Sunday, June 6, 2010
Tax Incentives Needed to Drive Adoption of Low-Carbon Equipment in the U.S.
Environmental Leader - Sixty-three percent of U.S. companies believe government tax breaks are needed to accelerate the adoption of green investments, according to a global survey by workspace solutions provider Regus. A key finding shows that operating costs are very important to 37 percent of U.S. companies that said they would only invest in low-carbon equipment if it were cheaper or the same to operate as conventional equipment. Sixty-three percent of companies said if government offered tax incentives to invest in energy-efficient or low-carbon equipment, they would significantly accelerate their green investments.

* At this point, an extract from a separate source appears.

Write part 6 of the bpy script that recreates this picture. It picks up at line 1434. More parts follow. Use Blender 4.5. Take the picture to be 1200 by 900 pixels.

In the U.S., the survey finds that only 13 percent of companies monitor their carbon footprint and 27 percent monitor their energy consumption. Seventy-six percent had no company policy to invest in energy-efficient equipment.
This survey supports CDW’s study last year that found that firms were emphasizing lower cost as a means of realizing short-term benefits to the bottom line, and overlooking long-term savings that come with more expensive but more energy-efficient computer equipment.
Nineteen states have set energy-efficiency improvement targets and 29 states have goals for increased renewable energy use, but Regus says these targets do not consider the reality of low-carbon equipment adoption at smaller companies.